Buradan hareketle, okulunu bitirmiş ve yapılan öğretmenlik giriş sınavını kazanmış öğretmen adaylarını kadro fazlası diye atamayanlar, şimdi ise üniversitelerin diğer bölümlerine formasyon kursları açtırarak, birilerinin gençleri soymasına yardım etmektedir. Bu gençleri hangi alan bilgisinden sınava tabi tutarak nerelere atayacakları ise bilinmemektedir.
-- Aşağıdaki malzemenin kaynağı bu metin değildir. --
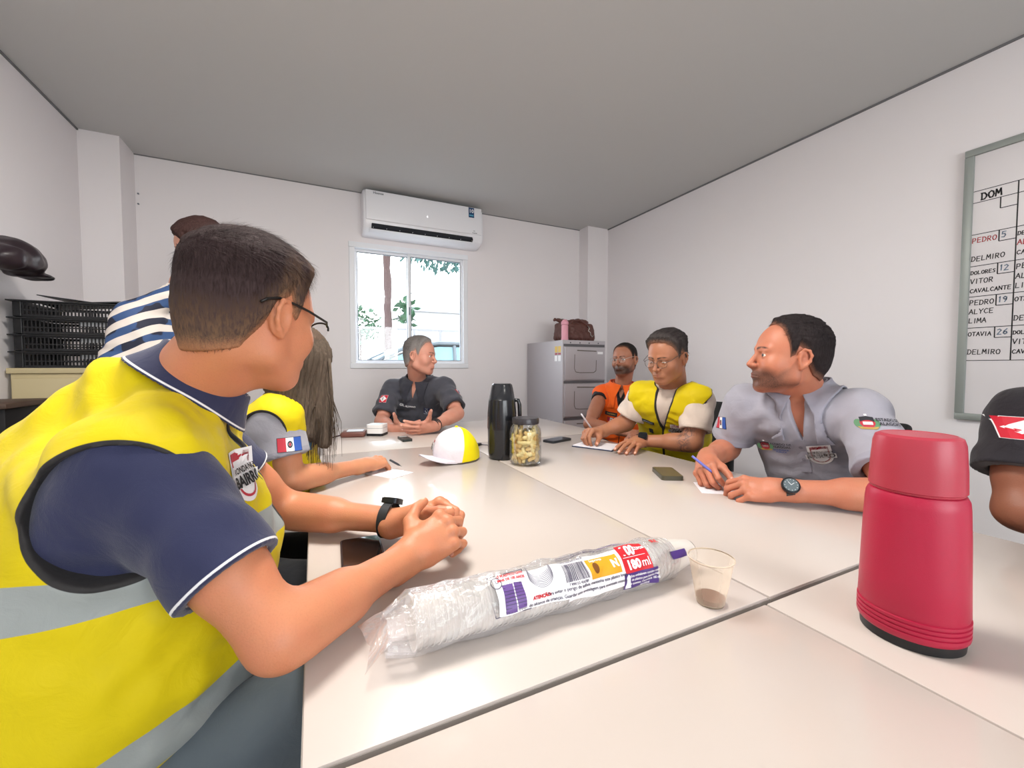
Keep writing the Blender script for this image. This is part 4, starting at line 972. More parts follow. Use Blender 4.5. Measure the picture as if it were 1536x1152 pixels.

Bu sınavın diğer bir ayağı ise yaptıkları açılımı güçlendirme adına, okullara seçmeli ders olarak konmuş Kürtçe, Zazaca, Çerkezce, Ermenice ve Süryanice gibi derslerin sınavlarını bu dillerle yaparak eğitimde Türkçe dışındaki dilleri de yaşatmaktır. Kimse bunu yapmayacağız diyemez. Her ne kadar alan sınavı yapılacak branşlar belirlenmiş olsa da zaman içerisinde anılan derslerde de uygulamaya gidilecektir. Nedeni ise yapılan değişiklikteki boşluklardır. Her alanda olduğu gibi bu değişiklikle de açılımda yeni bir adım daha atılmış oldu.
Başbakan ne güzel söylüyor değil mi?  “Biz sözde değil, icraatlarımızla milliyetçilik yapıyoruz” diye. Anladığım yapılanların Türk milliyetçiliği olmadığı da, anlamadığım kimin milliyetçiliği olduğudur. Bu durumun ise bazı borazanlık yapan medya ve kuruluşlarca halka farklı anlatılmasıdır.
Eğitime yön vermek ve eğitim çalışanının hakkını almak üzere kurulduğunu iddia eden, baskılarla yetki alan bir sendika ise önce çalışanı pazarladı. Yetmedi şimdi de kıyafet ve alan sınavı konusundaki eksikleri dillendirme yerine alkışlayacağım diye ellerini ve savunacağım diye avurtlarını patlatmaktadır.
Kendilerine atfettikleri görev ise sendikacılıktan çok, Müslümanlık kisvesine bürünerek başkalarına iftira atmak, siyasi erke şirin gözükerek makamlarını korumaktır. Unuttukları ise ahını aldıkları mazlumun beddualarının sonlarını getireceğidir.
Tüm bunlara neden olan siyasi erk ise unutmamalı ki, iyileri göstererek kötüleri bu milletin başına bela etmekten dolayı, oluşturduğu çerden çöpten barajlar patlayarak ilk olarak dere yatağında yaşamak için kurdukları şatolarıyla birlikte silip süpürüleceklerdir.